• Work to be completed:
Your task is to output the listing word for word, with pictures excluded.

• Source material:
○ ○ ○ ○ ○
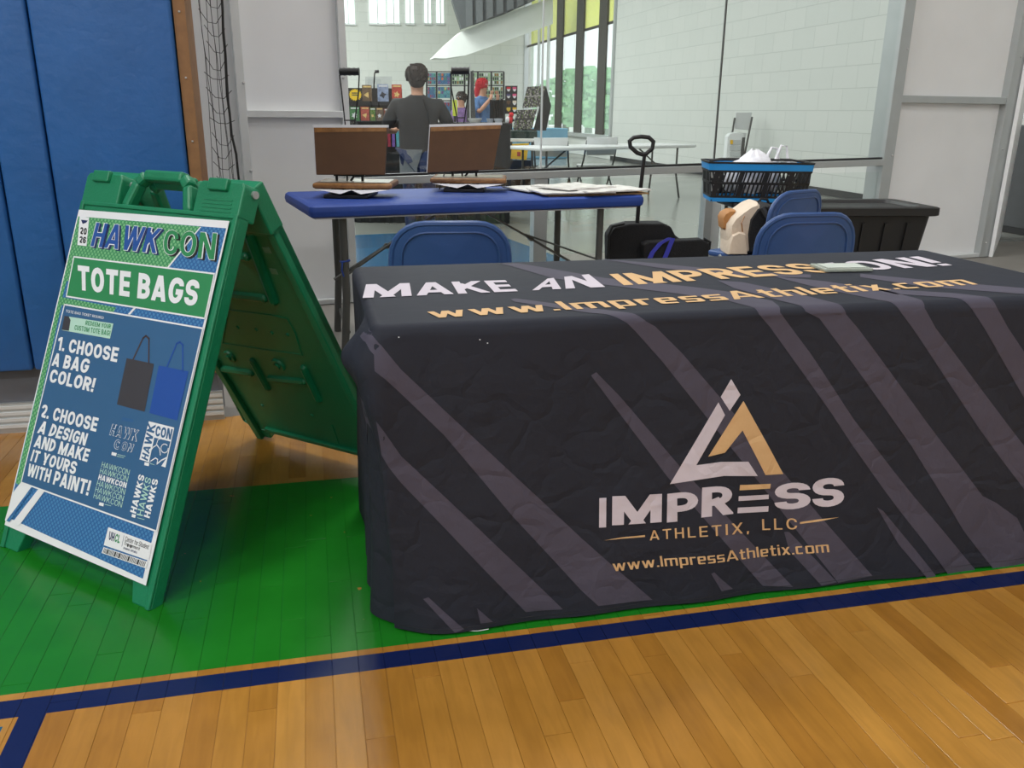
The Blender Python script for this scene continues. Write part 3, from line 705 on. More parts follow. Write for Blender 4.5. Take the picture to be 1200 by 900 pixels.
def cstripe(pts, nm='printed_stripe'): return cprint(nm, [concave([tq(*p) for p in pts])], M['stripe'], .0009)
cstripe([(405,397),(412,384),(432,388),(447,400),(470,428),(560,513),(680,625),(764,698),(700,704),(680,686),(600,600),(520,505),(441,428),(439,410),(425,398)])
cstripe([(441,488),(470,530),(560,614),(659,709),(616,713),(540,634),(470,562),(444,530)])
cstripe([(496,699),(502,696),(543,730),(532,734)]); cstripe([(558,706),(577,723),(562,724)])
cstripe([lz(105,50),lz(125,38),lz(215,130),lz(445,400),lz(860,843),lz(750,843),lz(390,430)])
cstripe([(598,351),(604,350),(680,360),(757,372),(768,378),(800,410),(870,492),(960,600),(1020,669),(980,677),(900,575),(840,500),(777,420),(745,384),(735,374),(690,367),(603,354)])
cstripe([(585,309),(609,309),(656,317),(708,326),(760,331),(815,337),(860,343),(905,353),(915,362),(950,410),(1000,487),(1070,578),(1142,665),(1108,668),(1050,590),(1000,520),(974,480),(903,379),(890,364),(850,352),(790,344),(708,334),(650,327),(595,311)])
cstripe([(841,329),(870,331),(937,345),(981,356),(992,364),(1007,382),(1085,490),(1149,576),(1165,584),(1188,601),(1199,625),(1196,664),(1164,666),(1125,615),(1068,519),(1000,423),(961,369),(945,361),(915,353),(860,338)])
cstripe([(905,324),(968,330),(1040,341),(1074,350),(1084,357),(1096,380),(1157,462),(1200,519),(1240,570),(1240,622),(1200,572),(1146,497),(1069,380),(1056,362),(1030,352),(960,338)])
cstripe([(1000,334),(1056,340),(1120,344),(1155,348),(1168,356),(1181,380),(1200,408),(1260,490),(1260,545),(1200,462),(1153,380),(1138,357),(1115,349),(1050,345)])
cstripe([(1008,321),(1090,329),(1200,338),(1240,341),(1240,349),(1200,345),(1080,336),(1008,325)])
cstripe([(700,303),(770,309),(860,318),(950,322),(950,326),(860,323),(770,314)])
cstripe([(1027,590),(1034,594),(1060,627),(1092,668),(1080,669),(1050,632)])
cstripe([lz(832,640),lz(850,640),lz(872,662),lz(1024,824),lz(965,836),lz(850,710)]); cstripe([lz(550,790),lz(562,785),lz(590,812),lz(635,850),lz(590,857)])
# lighter patch on the left skirt
cprint('printed_stripe', [concave([(-.145,-.16),(-.09,-.14),(-.05,-.20),(-.03,-.26),(-.09,-.23),(-.16,-.33),(-.20,-.30)])], M['stripe'], .0009)
def ctext(name, txt, quad, m, off=.0018, bold=.03, shear=0, space=1, label=None, step=.03):
    vs, fs = glyphs(txt, bold, shear, space); h = homog([tq(*p) for p in quad])
    return cprint(name, [([h(*v) for v in vs], fs)], m, off, label, step)
def px_strip(name, specs, m, **k):   # several quads of text in one lettering part
    pl = []
    for txt, quad, bold in specs:
        vs, fs = glyphs(txt, bold); h = homog([tq(*p) for p in quad]); pl.append(([h(*v) for v in vs], fs))
    return cprint(name, pl, m, .0018, k.get('label'))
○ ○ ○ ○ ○
• Solved exercise:
The Blender Python script for this scene continues. Write part 3, from line 705 on. More parts follow. Write for Blender 4.5. Take the picture to be 1200 by 900 pixels.
def cstripe(pts, nm='printed_stripe'): return cprint(nm, [concave([tq(*p) for p in pts])], M['stripe'], .0009)
cstripe([(405,397),(412,384),(432,388),(447,400),(470,428),(560,513),(680,625),(764,698),(700,704),(680,686),(600,600),(520,505),(441,428),(439,410),(425,398)])
cstripe([(441,488),(470,530),(560,614),(659,709),(616,713),(540,634),(470,562),(444,530)])
cstripe([(496,699),(502,696),(543,730),(532,734)]); cstripe([(558,706),(577,723),(562,724)])
cstripe([lz(105,50),lz(125,38),lz(215,130),lz(445,400),lz(860,843),lz(750,843),lz(390,430)])
cstripe([(598,351),(604,350),(680,360),(757,372),(768,378),(800,410),(870,492),(960,600),(1020,669),(980,677),(900,575),(840,500),(777,420),(745,384),(735,374),(690,367),(603,354)])
cstripe([(585,309),(609,309),(656,317),(708,326),(760,331),(815,337),(860,343),(905,353),(915,362),(950,410),(1000,487),(1070,578),(1142,665),(1108,668),(1050,590),(1000,520),(974,480),(903,379),(890,364),(850,352),(790,344),(708,334),(650,327),(595,311)])
cstripe([(841,329),(870,331),(937,345),(981,356),(992,364),(1007,382),(1085,490),(1149,576),(1165,584),(1188,601),(1199,625),(1196,664),(1164,666),(1125,615),(1068,519),(1000,423),(961,369),(945,361),(915,353),(860,338)])
cstripe([(905,324),(968,330),(1040,341),(1074,350),(1084,357),(1096,380),(1157,462),(1200,519),(1240,570),(1240,622),(1200,572),(1146,497),(1069,380),(1056,362),(1030,352),(960,338)])
cstripe([(1000,334),(1056,340),(1120,344),(1155,348),(1168,356),(1181,380),(1200,408),(1260,490),(1260,545),(1200,462),(1153,380),(1138,357),(1115,349),(1050,345)])
cstripe([(1008,321),(1090,329),(1200,338),(1240,341),(1240,349),(1200,345),(1080,336),(1008,325)])
cstripe([(700,303),(770,309),(860,318),(950,322),(950,326),(860,323),(770,314)])
cstripe([(1027,590),(1034,594),(1060,627),(1092,668),(1080,669),(1050,632)])
cstripe([lz(832,640),lz(850,640),lz(872,662),lz(1024,824),lz(965,836),lz(850,710)]); cstripe([lz(550,790),lz(562,785),lz(590,812),lz(635,850),lz(590,857)])
# lighter patch on the left skirt
cprint('printed_stripe', [concave([(-.145,-.16),(-.09,-.14),(-.05,-.20),(-.03,-.26),(-.09,-.23),(-.16,-.33),(-.20,-.30)])], M['stripe'], .0009)
def ctext(name, txt, quad, m, off=.0018, bold=.03, shear=0, space=1, label=None, step=.03):
    vs, fs = glyphs(txt, bold, shear, space); h = homog([tq(*p) for p in quad])
    return cprint(name, [([h(*v) for v in vs], fs)], m, off, label, step)
def px_strip(name, specs, m, **k):   # several quads of text in one lettering part
    pl = []
    for txt, quad, bold in specs:
        vs, fs = glyphs(txt, bold); h = homog([tq(*p) for p in quad]); pl.append(([h(*v) for v in vs], fs))
    return cprint(name, pl, m, .0018, k.get('label'))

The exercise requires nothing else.